(台北中央社)内政部(内務省)消防署(消防庁)は30日、ミャンマー中部で発生した地震を受けて結成した特殊捜索救助隊の待機を同日夜をもって解除したと発表した。一方で台湾で暮らすミャンマー人からは、ミャンマーの軍事政権が台湾の救助隊を受け入れないのは理解できないとの声も上がっている。
台湾は地震発生当日の28日に120人規模の救助隊を結成し、ミャンマー、タイ両国政府からの要請に備えて待機していた。消防署は30日時点で、被災地ですでに13の国際救助隊が活動している他、さらに13の救助隊が動員中で総合的な救助能力には問題がないと判断したと説明。待機していた隊員は通常の勤務体制に戻った。
待機解除のニュースが流れると、SNS上ではミャンマー人ユーザーによって、台湾が支援の手を差し伸べようとしたことへの感謝と共に、軍政が中国の救助隊を被災地入りさせた一方で、経験豊富で災害救助に長けている台湾の救助隊を受け入れないのは理解できないなどとする声が相次いで投稿された。

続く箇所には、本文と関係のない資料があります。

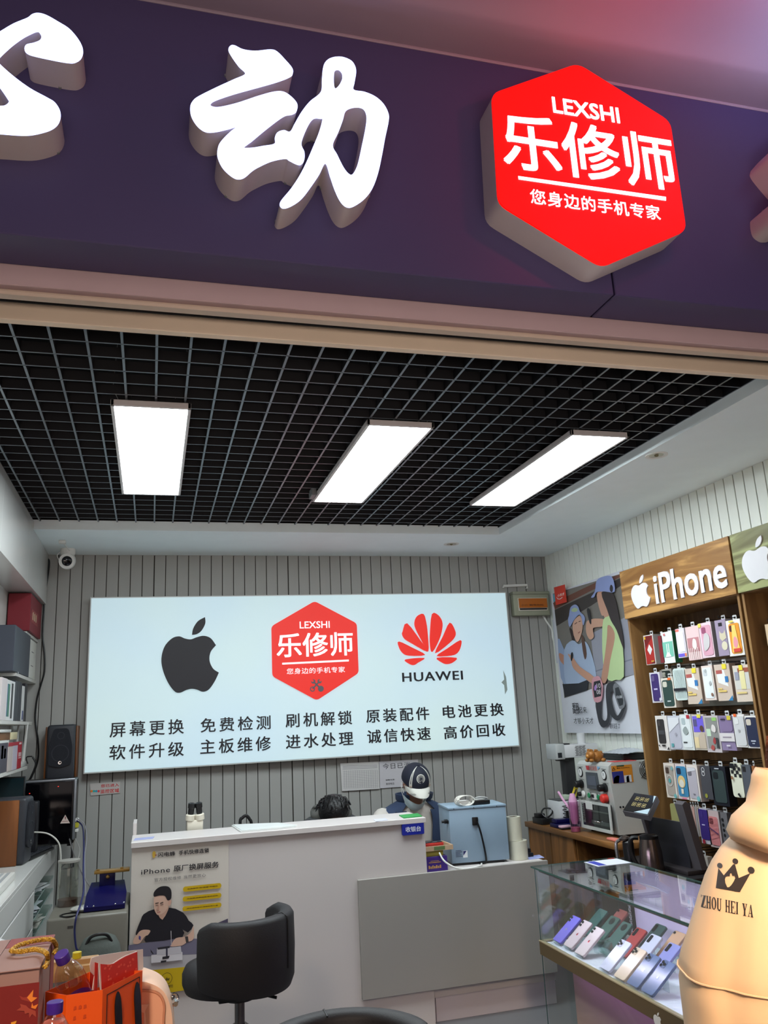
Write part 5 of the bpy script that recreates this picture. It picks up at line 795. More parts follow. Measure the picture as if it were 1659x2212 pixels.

暨南国際大学(中部・南投県)に通うミャンマー人の大学院生は31日、中央社の取材に応じ、軍政の事情で台湾の救助隊が被災地に入ることができていないと聞いているとした上で、ミャンマーにはまだ助けが必要な場所が多くあり(軍政のやり方は)理解不能だと吐露した。
この学生は30日に現地の友人と連絡を取り、いくつかの場所ではすでに遺体の臭いが漂っていると知ったと明かす。人手が足りずに救出が間に合わなかったのだろうとし、台湾の救助隊が被災地に向かえないのは本当に惜しいことだと話した。
台湾師範大学(台北市)に在籍する海外出身学生でつくる団体の会長を務めるミャンマー出身の廖明東さんは、親戚や友人にも犠牲者がおり、ミャンマーは助けを非常に必要としていると強調。多くの人がいまだ倒れた建物の中に閉じ込められていて1分1秒と時間が経つうちに貴重な命が失われているとし、重機や救助隊の必要性を訴えた。